Uma ameaça comum nas três regiões são os riscos criados pelos extremos de calor. A modelagem climática de ponta mostra que extremos de calor “altamente incomuns”, semelhantes às ondas de calor sentidas nos Estados Unidos em 2012 e na Rússia e Ásia Central em 2010, aumentam rapidamente numa trajetória de emissões a 4°C. Revela também que os riscos de redução da produtividade na lavoura e de perdas de produção nas regiões estudadas aumentam significativamente com um aquecimento acima de 1,5°C a 2°C. Observa que as quedas na produtividade agrícola também terão impactos fora das regiões produtoras centrais, com graves repercussões para a segurança alimentar, e que poderão afetar negativamente o crescimento econômico e o desenvolvimento, a estabilidade social e o bem-estar.
Entre as principais constatações nas regiões, destacam-se:
- América Latina e Caribe: Os extremos de calor e as mudanças dos padrões de precipitação terão efeitos adversos sobre a produtividade agrícola, os regimes hidrológicos e a biodiversidade. No Brasil, na ausência de continuidade da adaptação, a produtividade agrícola pode diminuir até 70% no caso da soja e até 50% no caso do trigo diante de um aumento de 2°C na temperatura até 2050. A acidificação dos oceanos, o aumento do nível do mar, os ciclones tropicais e as mudanças de temperatura impactarão os meios de subsistência costeiros, o turismo, a saúde e a segurança alimentar e hídrica, sobretudo no Caribe. O derretimento das geleiras seria uma ameaça para as cidades dos Andes.
- Oriente Médio e África Setentrional: Um grande aumento das ondas de calor, agravado pela elevação das temperaturas médias, exercerá intensa pressão sobre os já escassos recursos hídricos, com consequências importantes para o consumo humano e a segurança alimentar regional. Na Jordânia, Egito e Líbia, a produtividade agrícola pode diminuir até 30% diante de um aumento de1,5°C a 2°C na temperatura até 2050. A migração e a pressão relacionada ao clima sobre os recursos também podem aumentar o risco de conflito.
- Bálcãs Ocidentais e Ásia Central: A queda na disponibilidade hídrica em alguns locais passa a constituir uma ameaça com a escalada das temperaturas para 4°C. O derretimento das geleiras na Ásia Central e mudanças na dinâmica temporal das vazões resultarão na redução dos recursos hídricos nos meses de verão e na elevação dos riscos de chuvas torrenciais e inundações. Nos Bálcãs, um risco ainda maior de secas impactará a produtividade agrícola, a saúde urbana e a geração de energia. Na Macedônia, há projeções de perdas de produtividade de até 50% nas culturas do milho, trigo, verduras e uvas na hipótese de 2°C de aquecimento até 2050.

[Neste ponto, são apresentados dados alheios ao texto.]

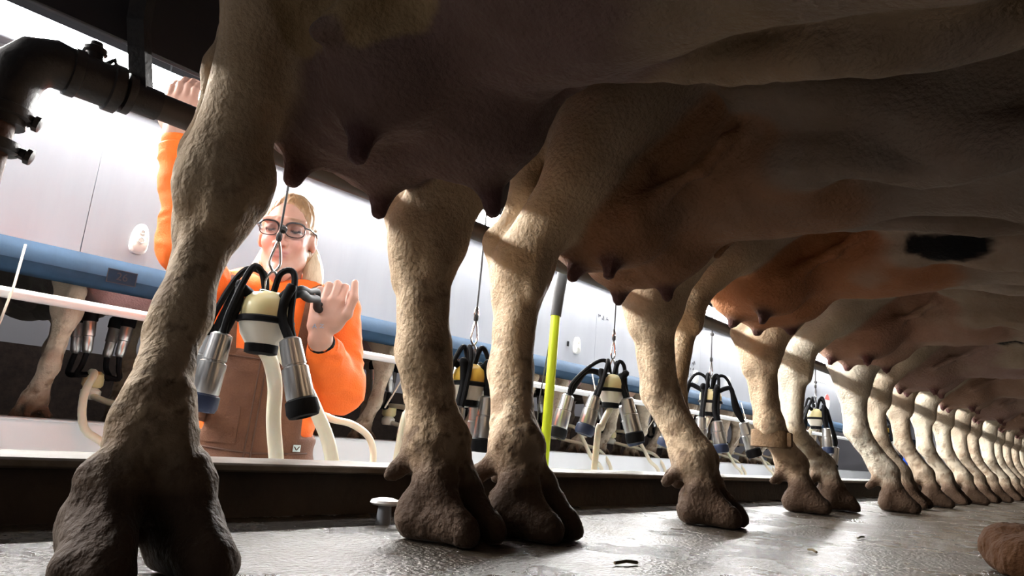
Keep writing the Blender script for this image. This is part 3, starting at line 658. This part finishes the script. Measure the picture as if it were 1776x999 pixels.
def onbib(r, z, off=.0015, f=.5):
    p0 = Vector(tuple(PW(r, f, z) - PW(0, 0, -.9))); h = bvh.ray_cast(p0, Vector(tuple(-FW_)))
    return np.array(h[0] if h[0] else p0) + FW_ * off
def seam(name, pts, m, r=.0018, n=12):
    P = []
    for (a, b), (c_, d_2) in zip(pts, pts[1:]):
        for t in np.linspace(0, 1, n, endpoint=False): P.append(onbib(a + (c_ - a) * t, b + (d_2 - b) * t))
    P.append(onbib(*pts[-1])); return MB().tube(P, r, 6).build(name, m, bib)
seam('front_seam', [(.005, .30), (.012, .02), (.012, -.04)], M['thread']); seam('front_seam', [(-.01, .30), (-.004, .02)], M['thread'])
seam('waist_seam', [(.14, .065), (0, .055), (-.14, .06)], M['thread'], .0022); seam('top_hem', [(.092, .288), (0, .283), (-.092, .288)], M['thread'])
def panel_on(name, r0, r1, z0, z1, off, m, n=8):
    G = [[onbib(r0 + (r1 - r0) * i / n, z0 + (z1 - z0) * j / n, off) for j in range(n + 1)] for i in range(n + 1)]
    b = MB(); b.v = [tuple(p) for row in G for p in row] + [tuple(p - FW_ * (off + .004)) for row in G for p in row]; k = (n+1)**2
    for i in range(n):
        for j in range(n):
            q = [i*(n+1)+j, (i+1)*(n+1)+j, (i+1)*(n+1)+j+1, i*(n+1)+j+1]; b.f += [q, [x + k for x in q][::-1]]
    edge = [i*(n+1) for i in range(n+1)] + [n*(n+1)+j for j in range(1, n+1)] + [i*(n+1)+n for i in range(n-1, -1, -1)] + [j for j in range(n-1, 0, -1)]
    for a, c_ in zip(edge, edge[1:] + edge[:1]): b.f.append([a, c_, c_ + k, a + k])
    return b.build(name, m, bib)
pk = panel_on('pocket', .035, .125, .075, .165, .005, M['duck'])
seam('pocket_stitch', [(.125, .163), (.036, .163), (.036, .078)], M['thread'])
lg = panel_on('logo_patch', -.122, -.103, .064, .081, .004, M['teal'], 3); lg['label'] = 'small pale square patch with a curled mark'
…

O relatório também alerta que, se o aquecimento persistir sem controle, isso pode ser o estopim de mudanças irreversíveis e em grande escala. No norte da Rússia, o desaparecimento das florestas e o degelo do permafrost ameaçam amplificar o aquecimento global à medida que o carbono e o metano guardados forem liberados na atmosfera, gerando um ciclo que vai se alimentando e se reforçando. As emissões de metano poderiam aumentar em até 20% a 30% em toda a Rússia no caso de um aquecimento de 2°C até 2050.
“O relatório deixa bem claro que não podemos continuar na trajetória atual de emissões crescentes e sem controle. Os líderes precisam assumir a sua posição e tomar as decisões necessárias sobre como administrarmos as nossas economias rumo ao crescimento limpo e ao desenvolvimento resiliente”, declarou Rachel Kyte, Vice-Presidente e Enviada Especial para a Mudança Climática, Grupo Banco Mundial. “São necessárias mudanças profundas nos campos tecnológico, econômico, institucional e comportamental para reverter as tendências atuais. O desenvolvimento econômico e a proteção climática podem ser complementares. Precisamos de vontade política para fazer isso acontecer.”